Sur les 10 titres de l’album, 7 contiennent des featuring. Quels sont les critères que vous prenez en compte pour décider d’apporter une collaboration sur un titre ?
Rebeka : Dès la genèse du disque nous avions en tête de faire intervenir plusieurs voix pour incarner les voix du passé et du futur (Vimala Pons et Sonia Deville – Ce sont des amies proches). Je voulais être la seule voix du présent. Nous avons ensuite pensé naturellement à Rahim car son album Paranoïa, angels, true love a été un disque essentiel pour nous. C’est un disque qui s’adresse autant à nos multiples personnalités qu’au divin (au sens spirituelle et non pas religieux). Farah est aussi une artiste qui utilise le chant comme une prière moderne. Farah est aussi notre artiste commune préférée avec Vitalic. Nous avons donc rassemblé les voix qui nous paraissaient fondamentales pour PLДYING / PRДYING .
L’actrice Adèle Haenel avait participé sur un titre du précédent album, ici c’est l’actrice/metteuse en scène Vimala Pons qui pose sa voix sur un morceau. Créer des ponts entre votre musique et des artistes d’autres horizons c’est quelque chose d’important ?
Rebeka : Nous nous entourons de gens proches au moment de la création. Il parait aussi assez naturel de collaborer avec des acteur.ices car ce sont les spécialistes de voix et personnalités multiples. Elles peuvent symboliser des personnages différents, ce qui me semble important sur le récit des albums de KOMPROMAT.
Vitalic: L’intention sur le premier album ne nous a pas poussé à chercher des collaborations. Ce disque là ayant une intention différente, dès le début, nous avons eu envie de faire participer les gens qu’on aime, et ouvrir à ceux qui ont une influence sur l’écriture de KOMPROMAT.

Comment s’est organisée votre collaboration pour l’écriture de cet album ?

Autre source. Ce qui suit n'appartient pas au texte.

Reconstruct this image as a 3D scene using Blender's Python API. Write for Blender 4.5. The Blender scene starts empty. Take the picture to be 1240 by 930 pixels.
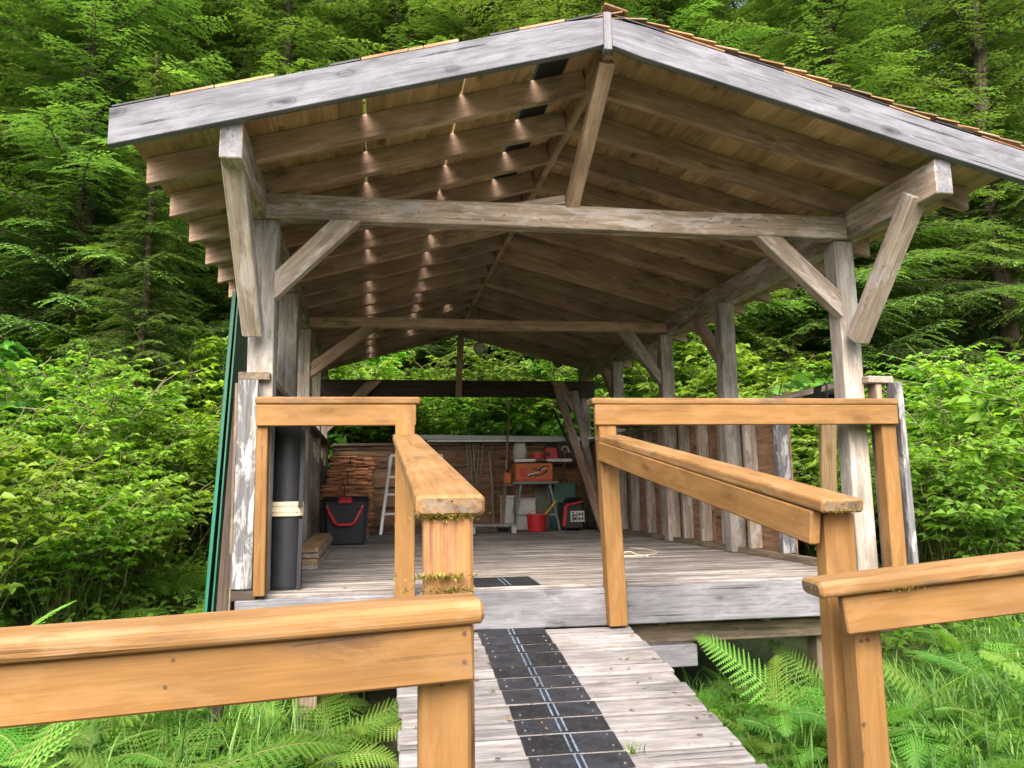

Rebeka : J’adore travailler avec Vitalic car nous sommes relativement souples et sur la même longueur d’ondes. En général l’un de nous propose un petit extrait de composition, basse, drums, top line, voire même un titre, et ensuite nous déroulons. Nous faisons un ping pong dans nos studios respectifs puis nous nous retrouvons pour finaliser ensemble.
Vitalic: l’écriture est assez fluide, sans trop de retours entre les deux studios. Les moments d’écriture ensemble à quatre mains sont primordiaux, c’est la que toutes les pièces du puzzle s’assemblent. C’est le plus satisfaisant et celui où nous donnons le meilleur de nous-mêmes.
Les clips/photos liés à Kompromat sont particulièrement marquants visuellement, quelle place occupe l’image dans votre projet ?
Rebeka : Une place aussi importante que la musique. Nous sommes attentifs à tous les aspects du projet, à l’image autant qu’à la scène. Pour le disque PLДYING / PRДYING notre source d’inspiration première à été le film Orphée de Cocteau. On retrouve énormément de cette inspiration dans la pochette de l’album (Théo Mercier), dans les photos de presse (Maxime Ballesteros) dans les clips, les vidéos (Simon Reith, MARA .. ) que dans la mise en scène (Jean Maxence Chagnon). Nous avons pris soin d’être en phase à 360 degrés.
Vous allez être en tournée l’année prochaine pour défendre ce nouvel album. Vitalic, vous avez l’habitude d’être seul lors de vos set, est ce que le fait de partager la scène avec Rebeka vous fait appréhender cet exercice de façon différente ?
Vitalic : pour mon troisième album, j’ai déjà effectué une tournée avec deux musiciens. Même si ce n’était pas la même chose puisque nous n’avions pas écrit l’album ensemble, je connais la sensation d’être à plusieurs sur scène. En ce qui concerne les lives de KOMPROMAT, nous ne nous contentons pas de jouer les titres de l’album avec des machines. Il y a tout un jeu entre nous qui consiste à s’éloigner de l’original, laisser de longues plages d’improvisation. Très régulièrement, nous apportons des choses nouvelles dans l’interprétation qui n’ont pas été écrite à l’avance et qui laissent la place à la surprise pour l’autre. À une époque où le live électronique est de plus en plus écrit et peaufiné, nous prenons la direction inverse.
Le clip du titre I left myself go blind a été réalisé par Simon Reith, c’est son travail sur le long métrage Nos cérémonies qui vous a donné l’envie de collaborer avec lui ?
Rebeka : Oui, car le film aborde l’au-delà et le mystique d’une façon très sensible. Nous pensons aussi que PLДYING / PRДYING doit être abordé comme une cérémonie moderne ou le jeu et la prière (spirituelle et non pas religieuse) se confondent. Il semble alors important de s’entourer d’artistes qui aborde les mêmes sujets que nous avec des mediums différents.
L’album se conclut avec le titre Intelligence artificielle. Pensez-vous que cette IA pourrait être un danger ou au contraire apporter un nouvel élan à la création musicale ?
Rebeka : L’IA est notre nouveau dieu. Donc autant une bénédiction qu’un danger. A nous de savoir l’utiliser.
Vitalic : Le sujet est surtout l’occasion de présenter un morceau bien mental et torturé sur le disque.
Merci à Rebeka Warior et Vitalic de nous avoir accordé cet entretien.